Because programming is not your core business. It’s finance. Your developers need to have domain knowledge of the business. If your programmer does not understand Value at Risk or Tracking Error, or being able to understand at least the basics of performance analysis, there is a fair chance the developer is not up to the job.
You need a development language which is generic, does not change every other day, and is easy to learn by both programmers who learn finance as well as economics who learn programming.
Many domains have the luxury of:
- Being able to produce value without a huge market pressure
and - No regulatory pressure on top of market pressure
and - No public pressure on top of market and regulatory pressure
and - No significant downside financial risk for clients
and - Being able to assign non-domain specialists on the problem
and - Being able to attract top developers who don’t like the restrictions which point 1–5 put on developers
The C# (and Java) choice in the financial industry is the result of decent management practices around adding value, managing scarce resources and risk management.

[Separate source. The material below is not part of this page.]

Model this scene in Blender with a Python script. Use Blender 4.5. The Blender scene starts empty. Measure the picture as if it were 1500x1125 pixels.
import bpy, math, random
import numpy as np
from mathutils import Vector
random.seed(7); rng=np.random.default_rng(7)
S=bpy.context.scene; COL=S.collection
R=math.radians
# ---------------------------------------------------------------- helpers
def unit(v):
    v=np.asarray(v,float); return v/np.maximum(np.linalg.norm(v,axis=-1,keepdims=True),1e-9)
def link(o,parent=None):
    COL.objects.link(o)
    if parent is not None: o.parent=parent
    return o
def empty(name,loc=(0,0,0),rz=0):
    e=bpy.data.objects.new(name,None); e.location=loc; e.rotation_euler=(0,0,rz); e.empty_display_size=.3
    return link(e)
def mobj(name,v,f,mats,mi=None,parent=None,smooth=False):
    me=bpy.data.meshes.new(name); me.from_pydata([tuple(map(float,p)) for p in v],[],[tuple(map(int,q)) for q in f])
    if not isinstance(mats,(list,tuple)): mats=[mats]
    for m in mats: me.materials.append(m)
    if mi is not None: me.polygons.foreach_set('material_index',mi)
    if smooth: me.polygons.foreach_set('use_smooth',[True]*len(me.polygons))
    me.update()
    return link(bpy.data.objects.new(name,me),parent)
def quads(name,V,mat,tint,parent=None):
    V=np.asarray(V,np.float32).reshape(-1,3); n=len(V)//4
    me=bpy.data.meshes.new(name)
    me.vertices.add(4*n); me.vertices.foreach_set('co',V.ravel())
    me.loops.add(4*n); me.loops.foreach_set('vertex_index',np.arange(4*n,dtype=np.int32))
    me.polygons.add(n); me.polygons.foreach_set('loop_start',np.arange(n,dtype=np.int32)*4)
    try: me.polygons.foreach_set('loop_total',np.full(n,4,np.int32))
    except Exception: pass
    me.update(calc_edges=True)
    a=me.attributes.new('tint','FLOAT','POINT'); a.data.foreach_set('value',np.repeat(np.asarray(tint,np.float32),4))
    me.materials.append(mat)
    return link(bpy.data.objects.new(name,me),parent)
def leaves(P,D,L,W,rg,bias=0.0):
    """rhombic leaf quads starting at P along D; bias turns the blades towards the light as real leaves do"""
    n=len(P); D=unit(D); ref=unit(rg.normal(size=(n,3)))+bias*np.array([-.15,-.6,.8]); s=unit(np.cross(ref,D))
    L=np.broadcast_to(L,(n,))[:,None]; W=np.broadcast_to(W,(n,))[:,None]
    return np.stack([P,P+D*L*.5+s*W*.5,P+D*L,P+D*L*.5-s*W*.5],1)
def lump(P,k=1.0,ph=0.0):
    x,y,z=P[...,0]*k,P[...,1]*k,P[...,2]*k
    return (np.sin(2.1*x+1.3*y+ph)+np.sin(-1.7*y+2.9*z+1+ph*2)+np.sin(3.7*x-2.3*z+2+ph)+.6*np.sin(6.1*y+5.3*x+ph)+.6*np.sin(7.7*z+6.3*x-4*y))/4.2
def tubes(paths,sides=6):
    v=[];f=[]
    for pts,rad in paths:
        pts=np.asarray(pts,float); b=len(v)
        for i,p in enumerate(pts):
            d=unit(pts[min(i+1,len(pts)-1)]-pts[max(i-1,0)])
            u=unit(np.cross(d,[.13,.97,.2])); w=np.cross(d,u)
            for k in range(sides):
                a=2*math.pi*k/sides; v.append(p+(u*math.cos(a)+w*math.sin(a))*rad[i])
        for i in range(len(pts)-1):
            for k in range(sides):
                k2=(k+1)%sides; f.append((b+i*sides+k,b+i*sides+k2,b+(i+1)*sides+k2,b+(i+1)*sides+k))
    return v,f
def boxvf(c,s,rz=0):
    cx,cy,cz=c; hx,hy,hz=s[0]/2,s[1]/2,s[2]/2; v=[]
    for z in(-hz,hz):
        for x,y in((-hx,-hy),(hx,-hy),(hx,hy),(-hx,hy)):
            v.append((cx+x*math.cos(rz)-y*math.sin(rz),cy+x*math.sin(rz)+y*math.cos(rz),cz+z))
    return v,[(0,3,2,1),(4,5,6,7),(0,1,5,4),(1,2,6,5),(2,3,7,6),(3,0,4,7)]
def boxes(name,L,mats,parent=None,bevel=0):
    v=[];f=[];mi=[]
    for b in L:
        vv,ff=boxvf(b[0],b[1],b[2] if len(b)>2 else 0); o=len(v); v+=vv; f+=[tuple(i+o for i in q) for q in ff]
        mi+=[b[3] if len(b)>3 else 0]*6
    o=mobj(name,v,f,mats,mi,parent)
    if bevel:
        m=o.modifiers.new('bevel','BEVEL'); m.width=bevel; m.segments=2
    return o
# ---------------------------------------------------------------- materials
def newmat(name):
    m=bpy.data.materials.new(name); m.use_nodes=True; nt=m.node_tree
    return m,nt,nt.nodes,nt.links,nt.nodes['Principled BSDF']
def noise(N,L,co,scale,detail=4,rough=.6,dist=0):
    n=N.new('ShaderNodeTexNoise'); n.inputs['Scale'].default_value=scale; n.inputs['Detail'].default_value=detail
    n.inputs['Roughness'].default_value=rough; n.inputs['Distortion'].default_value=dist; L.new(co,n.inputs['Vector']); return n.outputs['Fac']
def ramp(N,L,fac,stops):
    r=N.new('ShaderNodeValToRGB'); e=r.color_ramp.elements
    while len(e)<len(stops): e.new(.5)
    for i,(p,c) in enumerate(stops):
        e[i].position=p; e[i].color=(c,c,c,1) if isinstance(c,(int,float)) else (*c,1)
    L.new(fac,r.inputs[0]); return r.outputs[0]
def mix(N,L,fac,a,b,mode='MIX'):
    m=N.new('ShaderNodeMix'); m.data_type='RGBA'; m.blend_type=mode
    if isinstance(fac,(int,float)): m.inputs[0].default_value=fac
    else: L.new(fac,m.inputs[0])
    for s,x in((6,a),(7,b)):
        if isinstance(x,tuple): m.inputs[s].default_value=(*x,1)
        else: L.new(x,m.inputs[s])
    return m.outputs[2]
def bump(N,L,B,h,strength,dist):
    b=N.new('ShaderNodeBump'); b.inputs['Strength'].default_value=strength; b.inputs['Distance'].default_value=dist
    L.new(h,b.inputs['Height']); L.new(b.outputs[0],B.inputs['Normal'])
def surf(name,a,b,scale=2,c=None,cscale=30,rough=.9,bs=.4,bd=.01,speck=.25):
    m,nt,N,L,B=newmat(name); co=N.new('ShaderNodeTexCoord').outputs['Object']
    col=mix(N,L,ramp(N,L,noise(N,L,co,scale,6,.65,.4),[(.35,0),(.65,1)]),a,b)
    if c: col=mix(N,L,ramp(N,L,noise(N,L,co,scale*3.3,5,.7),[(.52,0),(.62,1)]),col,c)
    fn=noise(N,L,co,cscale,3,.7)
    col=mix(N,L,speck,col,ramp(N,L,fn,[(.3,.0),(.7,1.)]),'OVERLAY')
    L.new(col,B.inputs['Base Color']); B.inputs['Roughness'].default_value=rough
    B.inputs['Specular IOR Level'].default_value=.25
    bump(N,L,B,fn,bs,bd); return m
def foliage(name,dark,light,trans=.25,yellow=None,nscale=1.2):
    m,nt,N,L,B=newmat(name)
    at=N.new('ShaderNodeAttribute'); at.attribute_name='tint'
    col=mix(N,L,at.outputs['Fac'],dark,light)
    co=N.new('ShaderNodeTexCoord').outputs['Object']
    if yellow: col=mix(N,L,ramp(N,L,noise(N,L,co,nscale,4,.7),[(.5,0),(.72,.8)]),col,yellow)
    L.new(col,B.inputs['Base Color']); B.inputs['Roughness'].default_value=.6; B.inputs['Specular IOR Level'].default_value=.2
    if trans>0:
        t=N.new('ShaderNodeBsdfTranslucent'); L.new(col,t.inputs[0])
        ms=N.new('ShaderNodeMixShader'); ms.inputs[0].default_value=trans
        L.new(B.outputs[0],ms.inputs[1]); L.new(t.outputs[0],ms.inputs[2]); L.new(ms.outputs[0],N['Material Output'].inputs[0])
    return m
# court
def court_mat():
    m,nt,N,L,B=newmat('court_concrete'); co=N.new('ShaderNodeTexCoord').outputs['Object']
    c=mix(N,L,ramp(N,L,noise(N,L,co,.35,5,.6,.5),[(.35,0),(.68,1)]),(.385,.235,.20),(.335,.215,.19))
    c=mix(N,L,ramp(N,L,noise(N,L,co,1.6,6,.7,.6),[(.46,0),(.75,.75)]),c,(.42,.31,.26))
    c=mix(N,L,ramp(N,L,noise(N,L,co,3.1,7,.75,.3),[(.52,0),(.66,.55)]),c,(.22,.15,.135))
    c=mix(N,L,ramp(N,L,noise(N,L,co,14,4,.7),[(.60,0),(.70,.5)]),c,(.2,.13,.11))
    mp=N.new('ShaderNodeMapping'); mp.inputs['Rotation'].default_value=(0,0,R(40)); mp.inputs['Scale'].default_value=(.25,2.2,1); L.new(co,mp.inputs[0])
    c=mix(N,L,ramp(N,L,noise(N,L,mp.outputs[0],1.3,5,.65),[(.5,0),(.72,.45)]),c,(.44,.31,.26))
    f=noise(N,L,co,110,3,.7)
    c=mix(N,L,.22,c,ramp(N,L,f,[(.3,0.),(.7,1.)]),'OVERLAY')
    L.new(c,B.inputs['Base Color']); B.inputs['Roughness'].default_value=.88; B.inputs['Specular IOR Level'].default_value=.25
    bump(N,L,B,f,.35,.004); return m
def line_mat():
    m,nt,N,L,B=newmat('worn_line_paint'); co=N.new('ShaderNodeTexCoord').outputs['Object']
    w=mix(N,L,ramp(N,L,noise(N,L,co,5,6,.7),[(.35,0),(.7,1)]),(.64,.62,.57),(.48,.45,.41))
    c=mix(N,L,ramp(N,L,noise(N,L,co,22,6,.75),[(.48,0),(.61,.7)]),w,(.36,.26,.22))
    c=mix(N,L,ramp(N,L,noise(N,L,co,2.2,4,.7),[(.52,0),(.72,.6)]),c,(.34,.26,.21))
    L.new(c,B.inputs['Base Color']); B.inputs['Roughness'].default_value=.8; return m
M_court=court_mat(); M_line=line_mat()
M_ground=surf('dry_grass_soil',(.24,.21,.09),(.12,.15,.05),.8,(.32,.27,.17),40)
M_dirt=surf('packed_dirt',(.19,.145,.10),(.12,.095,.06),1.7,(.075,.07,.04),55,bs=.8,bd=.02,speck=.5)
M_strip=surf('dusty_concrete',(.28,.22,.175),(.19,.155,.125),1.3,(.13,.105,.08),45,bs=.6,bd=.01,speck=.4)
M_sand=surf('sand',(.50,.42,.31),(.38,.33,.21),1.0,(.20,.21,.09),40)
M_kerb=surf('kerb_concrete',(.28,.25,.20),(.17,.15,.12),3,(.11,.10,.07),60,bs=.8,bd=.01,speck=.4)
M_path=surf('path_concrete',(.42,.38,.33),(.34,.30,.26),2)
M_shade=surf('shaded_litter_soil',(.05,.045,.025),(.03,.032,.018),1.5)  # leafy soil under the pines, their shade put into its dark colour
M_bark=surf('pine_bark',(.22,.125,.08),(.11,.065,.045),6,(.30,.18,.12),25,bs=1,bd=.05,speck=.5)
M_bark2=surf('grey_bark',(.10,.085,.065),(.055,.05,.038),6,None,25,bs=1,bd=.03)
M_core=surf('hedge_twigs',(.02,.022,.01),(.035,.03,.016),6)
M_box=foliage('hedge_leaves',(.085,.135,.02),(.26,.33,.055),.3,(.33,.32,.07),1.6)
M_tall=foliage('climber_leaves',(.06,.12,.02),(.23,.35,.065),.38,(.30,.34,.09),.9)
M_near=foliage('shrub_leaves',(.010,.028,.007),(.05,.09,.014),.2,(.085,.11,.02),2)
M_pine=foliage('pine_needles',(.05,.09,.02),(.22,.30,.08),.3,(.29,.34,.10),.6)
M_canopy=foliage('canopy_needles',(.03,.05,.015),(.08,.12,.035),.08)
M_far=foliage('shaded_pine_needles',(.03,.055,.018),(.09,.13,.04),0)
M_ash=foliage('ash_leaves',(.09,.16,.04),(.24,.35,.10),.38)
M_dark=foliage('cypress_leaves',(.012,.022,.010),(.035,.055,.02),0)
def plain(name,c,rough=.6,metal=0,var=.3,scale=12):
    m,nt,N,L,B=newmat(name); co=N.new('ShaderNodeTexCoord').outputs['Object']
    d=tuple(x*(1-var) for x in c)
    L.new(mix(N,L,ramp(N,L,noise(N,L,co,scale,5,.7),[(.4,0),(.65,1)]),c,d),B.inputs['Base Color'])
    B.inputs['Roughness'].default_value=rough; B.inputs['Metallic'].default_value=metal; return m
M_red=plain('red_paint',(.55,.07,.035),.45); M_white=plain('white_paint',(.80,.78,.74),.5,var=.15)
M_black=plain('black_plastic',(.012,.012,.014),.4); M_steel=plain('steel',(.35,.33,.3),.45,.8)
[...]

You will find other languages as well, specially in the prototyping domain or in domains where requirements change by minute. Yet anything that should be stable for a while should be implemented in a stable development environment where people can focus on the two necessary knowledge domains: first the financial domain and second the development domain. C# and Java provide this, as well as some “ancient” development environments (one of our systems has an APL core engine).
We don’t use the other available languages because there is plenty of money, we use C#, Java and similar languages because the other languages are far too expensive for us!
Once you realise this, you start to view programming languages and software development in an entirely different way.